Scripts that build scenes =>
◇ ◇ ◇ ◇
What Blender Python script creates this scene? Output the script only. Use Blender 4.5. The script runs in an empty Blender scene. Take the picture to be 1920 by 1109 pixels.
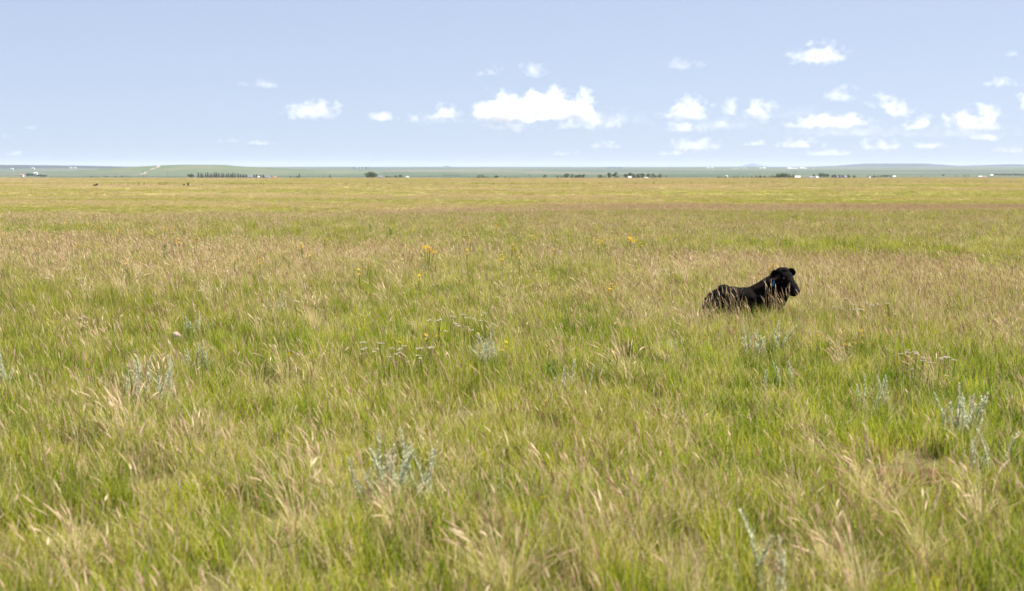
import bpy, bmesh, math, random
import numpy as np
from mathutils import Vector, Matrix

R = math.radians
scene = bpy.context.scene
COL = scene.collection
rng = np.random.default_rng(7)
random.seed(7)

# ------------------------------------------------------------------ camera
CAM_H = 2.3                 # eye height above the near meadow
FPX = 2667.0                # focal length in photo pixels (50 mm on 36 mm)
HORIZ = 314.0               # eye level row in the photo
PITCH = math.atan((554.5 - HORIZ) / FPX)
cam_d = bpy.data.cameras.new('camera')
cam = bpy.data.objects.new('camera', cam_d)
COL.objects.link(cam)
cam.location = (0, 0, CAM_H)
cam.rotation_euler = (math.pi / 2 - PITCH, 0, 0)
cam_d.lens = 50.0
cam_d.sensor_width = 36.0
cam_d.clip_start = 0.1
cam_d.clip_end = 200000
cam_d.dof.use_dof = True
cam_d.dof.focus_distance = 26.0
cam_d.dof.aperture_fstop = 2.4
scene.camera = cam

# ------------------------------------------------------------------ sky, sun, exposure
SUN_EL, SUN_AZ = R(58), R(62)      # azimuth: 0 = ahead of the camera (+Y), positive = right
world = bpy.data.worlds.new('World')
scene.world = world
world.use_nodes = True
wn = world.node_tree.nodes
wl = world.node_tree.links
bg = wn['Background']
sky = wn.new('ShaderNodeTexSky')
sky.sky_type = 'NISHITA'
sky.sun_disc = False
sky.sun_elevation = SUN_EL
sky.sun_rotation = SUN_AZ
sky.altitude = 0
sky.air_density = 0.35
sky.dust_density = 0.7
sky.ozone_density = 4.0
gam = wn.new('ShaderNodeGamma'); gam.inputs[1].default_value = 0.3     # softer contrast of the whole sky
tint = wn.new('ShaderNodeMix'); tint.data_type = 'RGBA'; tint.blend_type = 'MULTIPLY'; tint.inputs[0].default_value = 1.0
tint.inputs[7].default_value = (1.68, 1.80, 2.02, 1)
wl.new(sky.outputs[0], gam.inputs[0]); wl.new(gam.outputs[0], tint.inputs[6]); wl.new(tint.outputs[2], bg.inputs[0])
bg.inputs[1].default_value = 0.1005
sun_d = bpy.data.lights.new('sun', 'SUN')
sun_d.energy = 5.0
sun_d.angle = R(0.5)
sun_d.color = (1.0, 0.955, 0.88)
sun = bpy.data.objects.new('sun', sun_d)
COL.objects.link(sun)
sdir = Vector((math.sin(SUN_AZ) * math.cos(SUN_EL), math.cos(SUN_AZ) * math.cos(SUN_EL), math.sin(SUN_EL)))
sun.rotation_euler = sdir.to_track_quat('Z', 'Y').to_euler()
vs = scene.view_settings
vs.view_transform = 'Standard'
vs.look = 'None'
vs.exposure = 1.42
vs.gamma = 1.0
vs.use_curve_mapping = False
cy = scene.cycles
cy.max_bounces = 6
cy.diffuse_bounces = 2
cy.glossy_bounces = 2
cy.transmission_bounces = 3
cy.transparent_max_bounces = 8
cy.volume_bounces = 6
cy.volume_max_steps = 256
cy.volume_step_rate = 1.0
cy.use_denoising = True
cy.denoiser = 'OPENIMAGEDENOISE'
cy.denoising_input_passes = 'RGB_ALBEDO_NORMAL'
cy.denoising_prefilter = 'ACCURATE'
cy.sample_clamp_indirect = 6.0

# ------------------------------------------------------------------ helpers
def sstep(a, b, x):
    t = np.clip((np.asarray(x, float) - a) / (np.asarray(b, float) - a), 0, 1)
    return t * t * (3 - 2 * t)

def _h(i, j, s):
    n = (i.astype(np.int64) * 374761393 + j.astype(np.int64) * 668265263 + s * 2147483647) & 0xffffffff
    n = ((n ^ (n >> 13)) * 1274126177) & 0xffffffff
    return ((n ^ (n >> 16)) & 0xffff) / 65535.0

def vnoise(x, y, s=1):
    x = np.asarray(x, float); y = np.asarray(y, float)
    i = np.floor(x); j = np.floor(y); u = x - i; v = y - j
    u = u * u * (3 - 2 * u); v = v * v * (3 - 2 * v)
    a = _h(i, j, s); b = _h(i + 1, j, s); c = _h(i, j + 1, s); d = _h(i + 1, j + 1, s)
    return (a * (1 - u) + b * u) * (1 - v) + (c * (1 - u) + d * u) * v

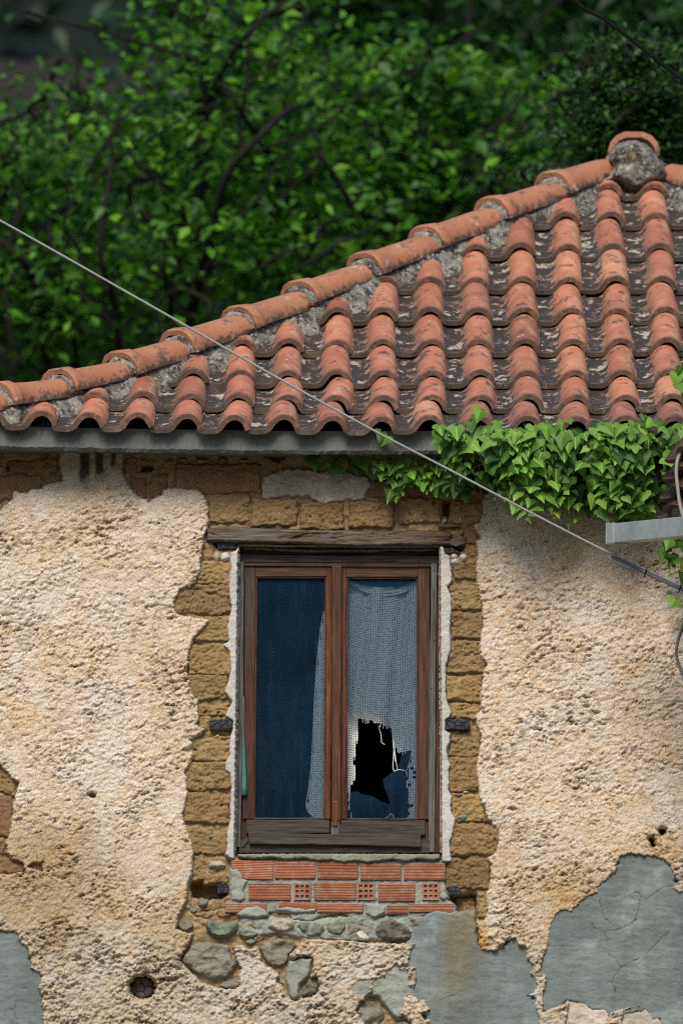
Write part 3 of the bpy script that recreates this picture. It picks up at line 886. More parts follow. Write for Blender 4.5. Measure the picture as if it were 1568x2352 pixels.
# field stones below the brick infill, bedded in cement
relief("stone_bedding", PX([(548, 2104), (620, 2100), (700, 2110), (800, 2100), (900, 2098), (1000, 2098), (985, 2112), (960, 2140), (940, 2160), (800, 2166), (700, 2160), (640, 2150), (560, 2160), (540, 2140)], .0), MT['infill'], wall, -.013, .03, .02, lambda X, Z, d: .016 * fbm(X * 22, Z * 26, 5, 4, .6) + .003 * perlin(X * 100, Z * 100, 6), .0045, .010, 40, 5)
STONES = [
    ([(470, 2120), (478, 2111), (492, 2113), (505, 2119), (522, 2117), (538, 2109), (547, 2118), (549, 2134), (541, 2148), (524, 2157), (502, 2159), (484, 2152), (473, 2138)], 'st_green', -.035, .05, .028, "green rounded field stone"),
    ([(436, 2168), (456, 2163), (478, 2161), (514, 2162), (532, 2175), (534, 2199), (547, 2213), (539, 2235), (517, 2249), (489, 2257), (444, 2237), (414, 2205), (424, 2187)], 'st_grey', -.030, .045, .03, "large flat grey field stone"),
    (blob_poly(647, 2125, 34, 20, 3, j=.07), 'st_pale', -.034, .05, .024, "smooth pale field stone"),
    ([(676, 2122), (698, 2116), (742, 2119), (748, 2136), (735, 2149), (704, 2151), (690, 2140)], 'st_green', -.022, .04, .012, None),
    ([(750, 2124), (768, 2112), (792, 2113), (796, 2130), (786, 2148), (760, 2149), (749, 2140)], 'st_green', -.022, .04, .014, None),
    ([(798, 2112), (824, 2116), (830, 2134), (816, 2152), (800, 2160), (792, 2146)], 'st_grey', -.016, .03, .012, None),
    ([(546, 2138), (560, 2131), (585, 2134), (600, 2143), (588, 2150), (560, 2154), (548, 2148)], 'st_green', -.020, .03, .010, None),
    ([(592, 2176), (612, 2160), (640, 2152), (672, 2158), (684, 2172), (664, 2192), (664, 2206), (648, 2220), (622, 2220), (606, 2204)], 'st_grey', -.020, .035, .014, None),
    ([(856, 2140), (872, 2112), (896, 2107), (925, 2118), (946, 2136), (952, 2150), (944, 2160), (900, 2162), (866, 2158)], 'st_dark', -.036, .05, .022, "dark lichened field stone"),
    ([(935, 2112), (948, 2106), (972, 2114), (968, 2126), (948, 2130), (938, 2122)], 'st_grey', -.024, .03, .010, None),
    ([(814, 2143), (826, 2138), (842, 2144), (851, 2154), (845, 2160), (826, 2158)], 'st_white', -.030, .03, .008, "small white stone chip"),
    ([(690, 2272), (708, 2254), (726, 2246), (732, 2262), (728, 2280), (708, 2292), (692, 2290)], 'st_dark', -.012, .03, .010, None),
    (blob_poly(849, 2330, 36, 38, 6, j=.06), 'st_grey', -.020, .05, .03, "round grey stone in a break in the plaster"),
    (blob_poly(925, 2362, 22, 22, 8, j=.06), 'st_grey', -.010, .04, .02, None),
    (blob_poly(427, 2124, 19, 16, 9), 'st_grey', -.020, .035, .014, None),
    (blob_poly(527, 2260, 26, 15, 10), 'st_grey', -.016, .03, .014, None),
    (blob_poly(577, 2162, 16, 7, 11), 'st_green', -.014, .03, .008, None),
    (blob_poly(596, 2156, 13, 9, 12), 'mud', -.010, .03, .008, None),
    (blob_poly(560, 2122, 16, 11, 13), 'mud', -.006, .03, .008, None),
    (blob_poly(595, 2124, 22, 13, 14), 'mud', -.010, .03, .010, None),
    (blob_poly(540, 2172, 9, 10, 15), 'mud', -.006, .03, .008, None),
    (blob_poly(470, 2100, 26, 9, 16), 'mud', -.004, .03, .008, None),
    (blob_poly(512, 2096, 20, 12, 17), 'adobe', -.010, .03, .010, None),
    (blob_poly(445, 2082, 16, 18, 18), 'st_grey', .0, .03, .012, None),
]
for i, (pl, m, fr, th, rn, lab) in enumerate(STONES):
    o = relief("stone", PX(pl, -.02), MT[m], wall, fr + .006, th, rn * .75, stone_bump(40 + i, .012, .020), .004, .008, 30, 40 + i)
    if lab: o["label"] = lab

# ------------------------------------------------------------------ cement and plaster patches
CRACKS = [[(1379, 2062), (1376, 2071), (1382, 2090), (1386, 2105), (1392, 2112), (1402, 2122)], [(1358, 2120), (1362, 2130), (1376, 2137), (1389, 2145), (1395, 2155), (1394, 2169)], [(1389, 2145), (1394, 2138), (1412, 2138), (1424, 2132), (1440, 2127), (1452, 2119), (1460, 2113), (1458, 2104), (1466, 2090), (1468, 2070), (1472, 2060), (1466, 2051), (1455, 2049)], [(1472, 2060), (1484, 2065), (1496, 2055), (1509, 2047), (1524, 2038), (1540, 2035)], [(1397, 2191), (1412, 2203), (1418, 2215), (1426, 2224), (1438, 2216), (1450, 2208), (1468, 2202)], [(1426, 2224), (1414, 2238), (1406, 2250), (1405, 2255), (1410, 2266), (1414, 2280)], [(1405, 2255), (1392, 2258)], [(1486, 2190), (1496, 2178), (1508, 2165), (1520, 2152), (1540, 2140)], [(40, 2300), (34, 2318), (36, 2335), (40, 2345)], [(34, 2318), (20, 2316)], [(1005, 2300), (1030, 2290), (1048, 2284)]]


def cement_fns(seed, brown=False):
    ck = [PX(c, -.02) for c in CRACKS]

    def crackd(X, Z):
        dd = np.full(X.shape, 9.)
        for c in ck:
            dd = np.minimum(dd, linedist(c, X + .004 * perlin(X * 60, Z * 60, 3), Z + .004 * perlin(X * 60, Z * 60, 4)))
        return dd

    def bump(X, Z, d):
        return .008 * fbm(X * 5, Z * 5, seed, 3) + .0045 * fbm(X * 14 + Z * 6, Z * 30, seed + 1, 4, .6) + .0009 * perlin(X * 140, Z * 140, seed + 2) - .003 * sm(.003, .0006, crackd(X, Z)) - .012 * np.clip(perlin(X * 40, Z * 40, seed + 8) - .62, 0, 1)

    def col(X, Z, d):
        U, V_ = UVg(X, Z)
        C = np.ones(X.shape + (3,))
        w = (sm(.0028, .0006, crackd(X, Z)) * (.35 + .65 * np.clip(perlin(X * 17, Z * 17, 44) + .5, 0, 1)))[..., None]
        C = C * (1 - .62 * w)
        n = fbm(X * 7, Z * 7, seed + 20, 4)
        pale = sm(.12, .5, n)[..., None]
        C = C * (1 + .35 * pale)
        if brown:
            w = (sm(75, 8, np.abs(U - 1058 + (V_ - 2200) * .06) + 42 * fbm(X * 9, Z * 4, 7, 4)) * sm(2420, 2150, V_) * (.75 + .4 * perlin(X * 14, Z * 14, 8)))[..., None]
            C = C * (1 - w) + np.array((1.15, .86, .50)) * w
        e = sm(.02, .0, d)[..., None]
        C = C * (1 + .10 * e)
        return C
    return bump, col


for nm, key, fr, lab, br in (("cement_patch", 'left_patch', -.024, "small grey cement patch at the wall's outer corner", False), ("cement_patch", 'mid_patch', -.026, "grey cement patch with a brown run stain below the brick infill", True), ("cement_patch", 'right_patch', -.024, "large cracked grey cement patch", False)):
    b, c = cement_fns(len(lab), br)
    pl = np.array(HOLES_U[key], float); ce = pl.mean(0)
    pl = ce + (pl - ce) * (1 + 20 / np.linalg.norm(pl - ce, axis=1))[:, None]
    o = relief(nm, PX(pl, -.02), MT['cement'], wall, fr, .02, .012, b, .0036, .010, 34, 3, color=c)
    o["label"] = lab
for key, m, fr in (('pale_a', 'palep', -.018), ('pale_b', 'greyp', -.018), ('grey_lump_a', 'infill', -.032), ('grey_lump_b', 'infill', -.028)):
    pl = np.array(HOLES_U[key], float); ce = pl.mean(0); pl = ce + (pl - ce) * (1 + 13 / np.linalg.norm(pl - ce, axis=1))[:, None]
    relief("plaster_patch", PX(pl, -.02), MT[m], wall, fr, .025, .012, stone_bump(hash(key) % 50, .006, .004) if False else stone_bump(len(key) * 3, .006, .004), .004, .004, 40, 5)
relief("plaster_patch", PX([(605, 1102), (625, 1088), (646, 1076), (688, 1074), (735, 1081), (790, 1080), (844, 1088), (849, 1118), (836, 1144), (790, 1150), (740, 1156), (698, 1141), (646, 1139), (605, 1153), (600, 1128)], -.02), MT['greyp'], wall, -.018, .022, .010, lambda X, Z, d: .014 * fbm(X * 28, Z * 36, 5, 4, .65) + .005 * perlin(X * 100, Z * 100, 6), .0042, .022, 26, 9)
relief("plaster_patch", PX([(662, 2208), (690, 2197), (719, 2200), (716, 2222), (710, 2244), (690, 2262), (688, 2290), (676, 2299), (664, 2290), (660, 2270), (652, 2250), (656, 2228)], -.02), MT['infill'], wall, -.026, .03, .014, stone_bump(9, .005, .004), .004, .004, 40, 6)

# smoother render around the window opening
JL = [(549, 1249), (544, 1261), (528, 1269), (527, 1289), (530, 1301), (526, 1321), (525, 1343), (526, 1371), (531, 1395), (526, 1415), (520, 1443), (525, 1471), (510, 1481), (526, 1497), (529, 1535), (524, 1563), (514, 1589), (532, 1611), (520, 1635), (517, 1645), (534, 1657), (533, 1673), (526, 1701), (526, 1735), (516, 1751), (516, 1769), (526, 1777), (530, 1809), (526, 1851), (528, 1881), (520, 1915), (519, 1951), (514, 1963), (526, 1971), (540, 1976), (540, 1958), (548, 1252)]
JR = [(1009, 1254), (1012, 1250), (1020, 1258), (1023, 1271), (1033, 1275), (1036, 1301), (1040, 1332), (1029, 1349), (1038, 1372), (1038, 1400), (1034, 1446), (1036, 1465), (1036, 1493), (1025, 1530), (1025, 1593), (1029, 1617), (1038, 1632), (1034, 1649), (1024, 1653), (1024, 1676), (1036, 1682), (1034, 1706), (1027, 1718), (1029, 1742), (1036, 1757), (1031, 1770), (1034, 1798), (1031, 1813), (1038, 1830), (1036, 1861), (1047, 1882), (1042, 1910), (1034, 1938), (1036, 1966), (1039, 1980), (1014, 1981), (1013, 1958)]


def jamb_bump(X, Z, d): return .004 * fbm(X * 22, Z * 22, 5, 3) + .0016 * perlin(X * 110, Z * 110, 8) - .008 * np.clip(perlin(X * 70, Z * 70, 12) - .55, 0, 1)


for pl in (JL, JR):
    relief("window_surround", PX(pl, FY), MT['jamb'], wall, -.030, .034, .007, jamb_bump, .0034, .004, 55, 7)
relief("sill", PX([(541, 1958), (640, 1957), (800, 1957), (1012, 1958), (1014, 1976), (990, 1981), (960, 1977), (930, 1983), (900, 1978), (865, 1983), (840, 1985), (815, 1980), (790, 1985), (760, 1979), (730, 1982), (700, 1975), (660, 1978), (620, 1973), (580, 1977), (545, 1972)], FY), MT['sill'], wall, -.036, .085, .012, lambda X, Z, d: .007 * fbm(X * 40, Z * 40, 3, 3) + .002 * perlin(X * 120, Z * 120, 4), .004, .004, 60, 2)

# brick infill under the sill
relief("infill_mortar", PX([(530, 1972), (600, 1970), (1018, 1974), (1024, 2026), (1030, 2064), (1046, 2080), (1047, 2098), (1002, 2100), (963, 2109), (930, 2117), (907, 2103), (871, 2106), (854, 2126), (840, 2134), (820, 2120), (800, 2108), (785, 2099), (732, 2109), (716, 2120), (668, 2114), (665, 2099), (620, 2098), (615, 2109), (575, 2112), (548, 2109), (536, 2098), (520, 2086), (527, 2060), (529, 2010)], -.01), MT['infill'], wall, -.013, .03, .010, lambda X, Z, d: .009 * fbm(X * 34, Z * 34, 5, 4, .65) + .003 * perlin(X * 120, Z * 120, 6), .0042, .004, 50, 5)


def solid_brick(x0, y0, x1, y1, fr, rot=0., ridges=11):
    a = P(x0, y1, fr); b = P(x1, y0, fr)
    w, h, dp = b[0] - a[0], b[2] - a[2], .07
    bm = bmesh.new()
    prof = []
    for i in range(ridges):
        z0 = h * (i + .12) / ridges; z1 = h * (i + .42) / ridges; z2 = h * (i + .60) / ridges; z3 = h * (i + .92) / ridges
        prof += [(0, z0), (0, z1), (.0022, z2), (.0022, z3)]
    prof = [(.004, 0), (0, .003)] + prof[1:-1] + [(0, h - .003), (.004, h)]
    ends = []
    for x in (0, .0025, w - .0025, w):
        e = .002 if x in (0, w) else 0
        ends.append([bm.verts.new((x, y + e, z)) for y, z in prof] + [bm.verts.new((x, dp, h)), bm.verts.new((x, dp, 0))])
    for A_, B_ in zip(ends[:-1], ends[1:]):
        n = len(A_)
        for k in range(n): bm.faces.new((A_[k], B_[k], B_[(k + 1) % n], A_[(k + 1) % n]))
    bm.faces.new(ends[0][::-1]); bm.faces.new(ends[-1])
    o = finish(bm, "brick", MT['brick'], wall)
    o.location = a; o.rotation_euler = (0, rot, 0)
    return o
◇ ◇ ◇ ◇
Your goal => Copy exactly the lines from the first line of the records above through the line with "from mathutils import Vector, Matrix", both included, and nothing else. Pictures stay out.

Answer =>
What Blender Python script creates this scene? Output the script only. Use Blender 4.5. The script runs in an empty Blender scene. Take the picture to be 1920 by 1109 pixels.
import bpy, bmesh, math, random
import numpy as np
from mathutils import Vector, Matrix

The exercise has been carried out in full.